== Supplied data
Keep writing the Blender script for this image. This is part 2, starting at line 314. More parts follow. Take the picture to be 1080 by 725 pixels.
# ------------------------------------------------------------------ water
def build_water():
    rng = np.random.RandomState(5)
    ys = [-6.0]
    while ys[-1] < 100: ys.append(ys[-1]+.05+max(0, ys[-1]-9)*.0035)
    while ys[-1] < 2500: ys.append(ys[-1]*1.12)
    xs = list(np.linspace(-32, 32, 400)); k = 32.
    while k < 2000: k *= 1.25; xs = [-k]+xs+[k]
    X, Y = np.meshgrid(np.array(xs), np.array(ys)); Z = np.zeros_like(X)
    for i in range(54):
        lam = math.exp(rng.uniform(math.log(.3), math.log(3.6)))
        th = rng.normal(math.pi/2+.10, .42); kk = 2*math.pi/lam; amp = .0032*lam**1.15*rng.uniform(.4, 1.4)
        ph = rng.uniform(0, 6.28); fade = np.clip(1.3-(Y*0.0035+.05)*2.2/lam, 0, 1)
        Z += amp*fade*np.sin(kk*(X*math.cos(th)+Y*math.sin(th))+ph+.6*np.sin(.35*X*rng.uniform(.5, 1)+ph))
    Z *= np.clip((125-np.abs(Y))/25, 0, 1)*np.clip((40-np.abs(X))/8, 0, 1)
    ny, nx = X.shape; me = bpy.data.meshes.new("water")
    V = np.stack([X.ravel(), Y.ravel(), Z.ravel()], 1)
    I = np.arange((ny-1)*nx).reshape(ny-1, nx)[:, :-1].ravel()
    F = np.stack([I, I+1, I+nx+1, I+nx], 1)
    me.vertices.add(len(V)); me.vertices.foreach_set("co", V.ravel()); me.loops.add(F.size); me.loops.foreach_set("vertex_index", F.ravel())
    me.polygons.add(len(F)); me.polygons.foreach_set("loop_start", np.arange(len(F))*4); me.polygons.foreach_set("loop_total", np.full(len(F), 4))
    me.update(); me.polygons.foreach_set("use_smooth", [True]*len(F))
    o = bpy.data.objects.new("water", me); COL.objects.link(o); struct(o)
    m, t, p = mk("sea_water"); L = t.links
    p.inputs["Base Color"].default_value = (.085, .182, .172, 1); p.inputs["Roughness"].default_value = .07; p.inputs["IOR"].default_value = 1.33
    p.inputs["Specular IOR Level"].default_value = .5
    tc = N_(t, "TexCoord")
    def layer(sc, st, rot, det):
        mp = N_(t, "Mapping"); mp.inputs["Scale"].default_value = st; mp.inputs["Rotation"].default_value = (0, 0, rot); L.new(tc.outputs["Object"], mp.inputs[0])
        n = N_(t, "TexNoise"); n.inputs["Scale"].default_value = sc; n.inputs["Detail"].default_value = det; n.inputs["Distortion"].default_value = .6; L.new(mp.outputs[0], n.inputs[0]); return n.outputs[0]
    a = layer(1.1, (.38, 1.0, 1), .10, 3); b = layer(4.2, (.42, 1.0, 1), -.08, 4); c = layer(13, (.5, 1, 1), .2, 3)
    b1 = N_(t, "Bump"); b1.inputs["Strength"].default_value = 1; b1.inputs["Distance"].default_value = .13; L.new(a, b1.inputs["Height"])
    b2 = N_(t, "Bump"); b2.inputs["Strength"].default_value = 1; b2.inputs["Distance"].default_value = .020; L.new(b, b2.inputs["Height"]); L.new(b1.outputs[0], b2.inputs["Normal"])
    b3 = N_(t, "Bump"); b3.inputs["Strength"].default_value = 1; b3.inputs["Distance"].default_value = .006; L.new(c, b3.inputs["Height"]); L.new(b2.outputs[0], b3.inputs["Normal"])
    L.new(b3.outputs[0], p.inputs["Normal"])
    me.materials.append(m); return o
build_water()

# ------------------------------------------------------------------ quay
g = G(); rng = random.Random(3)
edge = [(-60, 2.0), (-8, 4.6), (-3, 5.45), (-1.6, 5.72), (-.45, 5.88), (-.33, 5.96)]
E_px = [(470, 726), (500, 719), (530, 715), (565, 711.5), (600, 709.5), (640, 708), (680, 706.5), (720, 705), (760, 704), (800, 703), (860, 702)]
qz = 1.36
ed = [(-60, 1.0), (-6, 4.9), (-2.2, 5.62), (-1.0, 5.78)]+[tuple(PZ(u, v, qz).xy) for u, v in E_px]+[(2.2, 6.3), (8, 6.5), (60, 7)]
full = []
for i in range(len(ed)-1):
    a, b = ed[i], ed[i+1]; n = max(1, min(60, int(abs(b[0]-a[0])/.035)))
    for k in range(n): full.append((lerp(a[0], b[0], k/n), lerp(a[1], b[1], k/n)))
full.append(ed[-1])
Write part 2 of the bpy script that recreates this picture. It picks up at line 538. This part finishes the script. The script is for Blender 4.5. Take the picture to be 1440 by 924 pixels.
====
▸ Given problem
Pull out each record as written and restate it exactly.

▸ Exercise response
Keep writing the Blender script for this image. This is part 2, starting at line 314. More parts follow. Take the picture to be 1080 by 725 pixels.
# ------------------------------------------------------------------ water
def build_water():
    rng = np.random.RandomState(5)
    ys = [-6.0]
    while ys[-1] < 100: ys.append(ys[-1]+.05+max(0, ys[-1]-9)*.0035)
    while ys[-1] < 2500: ys.append(ys[-1]*1.12)
    xs = list(np.linspace(-32, 32, 400)); k = 32.
    while k < 2000: k *= 1.25; xs = [-k]+xs+[k]
    X, Y = np.meshgrid(np.array(xs), np.array(ys)); Z = np.zeros_like(X)
    for i in range(54):
        lam = math.exp(rng.uniform(math.log(.3), math.log(3.6)))
        th = rng.normal(math.pi/2+.10, .42); kk = 2*math.pi/lam; amp = .0032*lam**1.15*rng.uniform(.4, 1.4)
        ph = rng.uniform(0, 6.28); fade = np.clip(1.3-(Y*0.0035+.05)*2.2/lam, 0, 1)
        Z += amp*fade*np.sin(kk*(X*math.cos(th)+Y*math.sin(th))+ph+.6*np.sin(.35*X*rng.uniform(.5, 1)+ph))
    Z *= np.clip((125-np.abs(Y))/25, 0, 1)*np.clip((40-np.abs(X))/8, 0, 1)
    ny, nx = X.shape; me = bpy.data.meshes.new("water")
    V = np.stack([X.ravel(), Y.ravel(), Z.ravel()], 1)
    I = np.arange((ny-1)*nx).reshape(ny-1, nx)[:, :-1].ravel()
    F = np.stack([I, I+1, I+nx+1, I+nx], 1)
    me.vertices.add(len(V)); me.vertices.foreach_set("co", V.ravel()); me.loops.add(F.size); me.loops.foreach_set("vertex_index", F.ravel())
    me.polygons.add(len(F)); me.polygons.foreach_set("loop_start", np.arange(len(F))*4); me.polygons.foreach_set("loop_total", np.full(len(F), 4))
    me.update(); me.polygons.foreach_set("use_smooth", [True]*len(F))
    o = bpy.data.objects.new("water", me); COL.objects.link(o); struct(o)
    m, t, p = mk("sea_water"); L = t.links
    p.inputs["Base Color"].default_value = (.085, .182, .172, 1); p.inputs["Roughness"].default_value = .07; p.inputs["IOR"].default_value = 1.33
    p.inputs["Specular IOR Level"].default_value = .5
    tc = N_(t, "TexCoord")
    def layer(sc, st, rot, det):
        mp = N_(t, "Mapping"); mp.inputs["Scale"].default_value = st; mp.inputs["Rotation"].default_value = (0, 0, rot); L.new(tc.outputs["Object"], mp.inputs[0])
        n = N_(t, "TexNoise"); n.inputs["Scale"].default_value = sc; n.inputs["Detail"].default_value = det; n.inputs["Distortion"].default_value = .6; L.new(mp.outputs[0], n.inputs[0]); return n.outputs[0]
    a = layer(1.1, (.38, 1.0, 1), .10, 3); b = layer(4.2, (.42, 1.0, 1), -.08, 4); c = layer(13, (.5, 1, 1), .2, 3)
    b1 = N_(t, "Bump"); b1.inputs["Strength"].default_value = 1; b1.inputs["Distance"].default_value = .13; L.new(a, b1.inputs["Height"])
    b2 = N_(t, "Bump"); b2.inputs["Strength"].default_value = 1; b2.inputs["Distance"].default_value = .020; L.new(b, b2.inputs["Height"]); L.new(b1.outputs[0], b2.inputs["Normal"])
    b3 = N_(t, "Bump"); b3.inputs["Strength"].default_value = 1; b3.inputs["Distance"].default_value = .006; L.new(c, b3.inputs["Height"]); L.new(b2.outputs[0], b3.inputs["Normal"])
    L.new(b3.outputs[0], p.inputs["Normal"])
    me.materials.append(m); return o
build_water()

# ------------------------------------------------------------------ quay
g = G(); rng = random.Random(3)
edge = [(-60, 2.0), (-8, 4.6), (-3, 5.45), (-1.6, 5.72), (-.45, 5.88), (-.33, 5.96)]
E_px = [(470, 726), (500, 719), (530, 715), (565, 711.5), (600, 709.5), (640, 708), (680, 706.5), (720, 705), (760, 704), (800, 703), (860, 702)]
qz = 1.36
ed = [(-60, 1.0), (-6, 4.9), (-2.2, 5.62), (-1.0, 5.78)]+[tuple(PZ(u, v, qz).xy) for u, v in E_px]+[(2.2, 6.3), (8, 6.5), (60, 7)]
full = []
for i in range(len(ed)-1):
    a, b = ed[i], ed[i+1]; n = max(1, min(60, int(abs(b[0]-a[0])/.035)))
    for k in range(n): full.append((lerp(a[0], b[0], k/n), lerp(a[1], b[1], k/n)))
full.append(ed[-1])
Write part 2 of the bpy script that recreates this picture. It picks up at line 538. This part finishes the script. The script is for Blender 4.5. Take the picture to be 1440 by 924 pixels.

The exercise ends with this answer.